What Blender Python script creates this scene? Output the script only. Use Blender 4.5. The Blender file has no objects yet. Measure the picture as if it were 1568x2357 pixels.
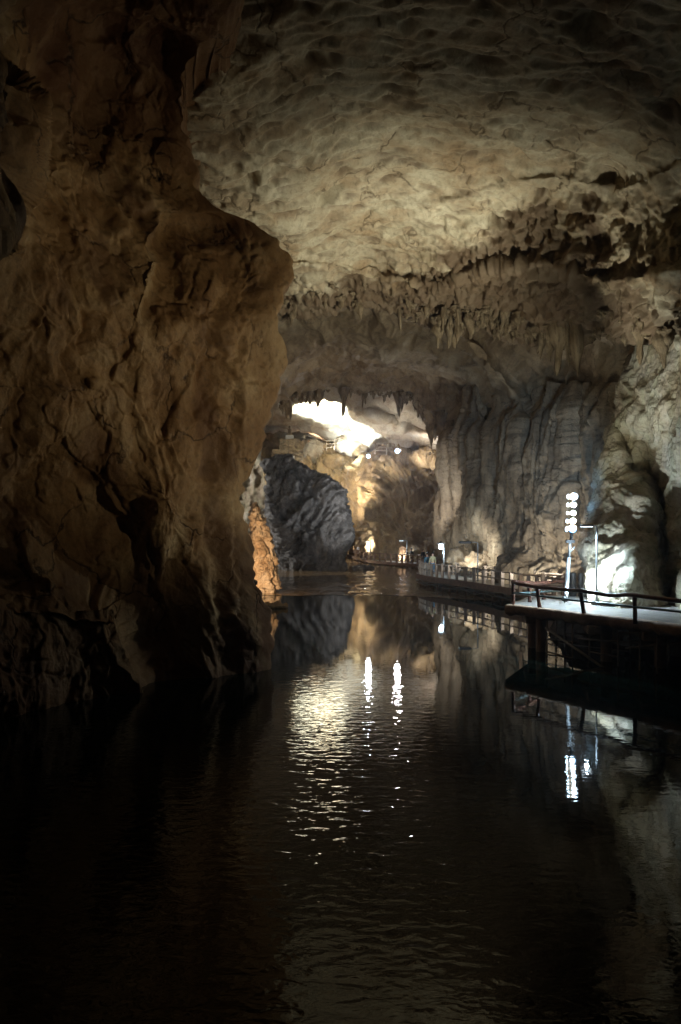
import bpy, bmesh, math, random
import numpy as np
from mathutils import Vector, Matrix
HAZE = .0008
random.seed(7); rng = np.random.default_rng(7)
S = bpy.context.scene; C = S.collection
F, CX, HY, CH = 1700.0, 784.0, 1215.0, 4.8      # focal length (px), principal column, horizon row, eye height (m)

def P(x, y, d):
    return Vector(((x-CX)/F*d, d, CH+(HY-y)/F*d))
def onz(x, y, z):                                 # the point of height z seen at x, y
    return P(x, y, (CH-z)*F/(y-HY))

# ------------------------------------------------------------------ noise
_perm = rng.permutation(256).astype(np.int32); _perm = np.concatenate([_perm, _perm, _perm])
_g = rng.normal(size=(256, 3)).astype(np.float32); _g /= np.linalg.norm(_g, axis=1)[:, None]
def perlin(p):
    p = p.astype(np.float32); i = np.floor(p).astype(np.int32); f = p-i; i &= 255
    u = f*f*f*(f*(f*6-15)+10); out = 0
    for a in (0, 1):
        wa = u[:, 0] if a else 1-u[:, 0]
        for b in (0, 1):
            wb = u[:, 1] if b else 1-u[:, 1]
            for c in (0, 1):
                wc = u[:, 2] if c else 1-u[:, 2]
                h = _perm[_perm[_perm[i[:, 0]+a]+(i[:, 1]+b)]+(i[:, 2]+c)] & 255
                g = _g[h]
                out = out+wa*wb*wc*(g[:, 0]*(f[:, 0]-a)+g[:, 1]*(f[:, 1]-b)+g[:, 2]*(f[:, 2]-c))
    return out*1.6
def fbm(p, sc, octv=4, gain=.5, lac=2.03):
    p = np.asarray(p)*np.asarray(sc, dtype=float); a = 1; o = 0
    for k in range(octv):
        o = o+a*perlin(p+17.3*k); p = p*lac; a *= gain
    return o
def ridged(p, sc, octv=4, gain=.5):
    p = np.asarray(p)*np.asarray(sc, dtype=float); a = 1; o = 0
    for k in range(octv):
        o = o+a*(1-2*np.abs(perlin(p+9.1*k))); p = p*2.07; a *= gain
    return o
_off = rng.random((256, 3)).astype(np.float32)
def worley(p, sc):
    """distances to the nearest and second-nearest feature point"""
    p = (np.asarray(p)*np.asarray(sc, dtype=float)).astype(np.float32)
    i = np.floor(p).astype(np.int32); d1 = np.full(len(p), 9., np.float32); d2 = d1.copy(); idn = np.zeros(len(p), np.int32)
    for a in (-1, 0, 1):
        for b in (-1, 0, 1):
            for c in (-1, 0, 1):
                j = i+np.array([a, b, c], np.int32); q = j & 255
                h = _perm[_perm[_perm[q[:, 0]]+q[:, 1]]+q[:, 2]] & 255
                d = np.sqrt(((j+_off[h]-p)**2).sum(1))
                m = d < d1
                d2 = np.where(m, d1, np.minimum(d2, d)); idn = np.where(m, h, idn); d1 = np.where(m, d, d1)
    return d1, d2, idn/255.
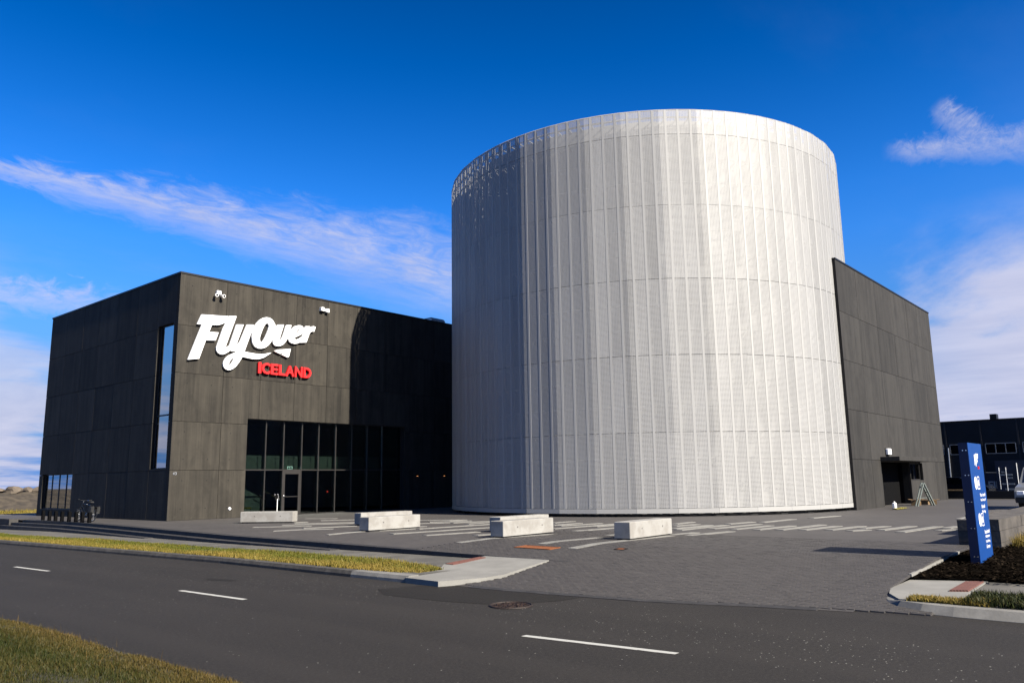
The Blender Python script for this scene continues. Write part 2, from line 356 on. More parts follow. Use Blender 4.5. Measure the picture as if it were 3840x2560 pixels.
def paving(name):
    """small basalt setts beyond the modelled ones: joints and tone only"""
    m_, n = mat(name)
    br = n.add('ShaderNodeTexBrick'); n.put(br.inputs['Vector'], n.mapv(n.pos, (1, 1, 1), (0, 0, R(90))))
    br.inputs['Scale'].default_value = 1.0; br.inputs['Brick Width'].default_value = 0.21; br.inputs['Row Height'].default_value = 0.105
    br.inputs['Mortar Size'].default_value = 0.006; br.inputs['Mortar Smooth'].default_value = 0.1
    br.inputs['Color1'].default_value = (0.0418, 0.0378, 0.0355, 1); br.inputs['Color2'].default_value = (0.0518, 0.0474, 0.0446, 1); br.inputs['Mortar'].default_value = (0.037, 0.034, 0.0318, 1)
    big = n.noise(n.pos, 0.28, 5, 0.65); mid = n.noise(n.mapv(n.pos, (1, 0.5, 1)), 2.4, 5, 0.65)
    c = n.mix(n.mr(big, 0.3, 0.7, 0, 1), n.mix(1.0, br.outputs[0], (0.82, 0.81, 0.81), 'MULTIPLY'), n.mix(1.0, br.outputs[0], (1.18, 1.16, 1.13), 'MULTIPLY'))
    c = n.mix(n.m('MULTIPLY', n.ss(mid, 0.57, 0.75), 0.4), c, (0.111, 0.1051, 0.0984))
    n.put(n.b.inputs['Base Color'], c); n.b.inputs['Roughness'].default_value = 0.75
    bump(n, br.outputs['Fac'], -0.35, 0.006); return m_
M_PAVE = paving('basalt paving')
def attr_mat(name, a, b, rough=0.75, worn=None, spec=0.4):
    m_, n = mat(name); at = n.add('ShaderNodeAttribute'); at.attribute_name = 'tone'
    f = at.outputs['Fac']; c = n.mix(f, a, b)
    if worn:
        sc = n.noise(n.mapv(n.pos, (1, 0.5, 1)), 2.4, 5, 0.65); fine = n.noise(n.pos, 30, 4, 0.7)
        c = n.mix(n.m('MULTIPLY', n.ss(sc, 0.55, 0.78), 0.35), c, worn)
        c = n.mix(n.mr(fine, 0.35, 0.7, 0.0, 0.35), c, tuple(x*0.8 for x in a)); bump(n, fine, 0.12, 0.003)
    n.put(n.b.inputs['Base Color'], c); n.b.inputs['Roughness'].default_value = rough; n.b.inputs['Specular IOR Level'].default_value = spec
    return m_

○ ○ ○

* [GOAL]: Say how many lines in the entries contain the string "Python", and leave out everything else.

* [RESPONSE TO THE TASK]: 2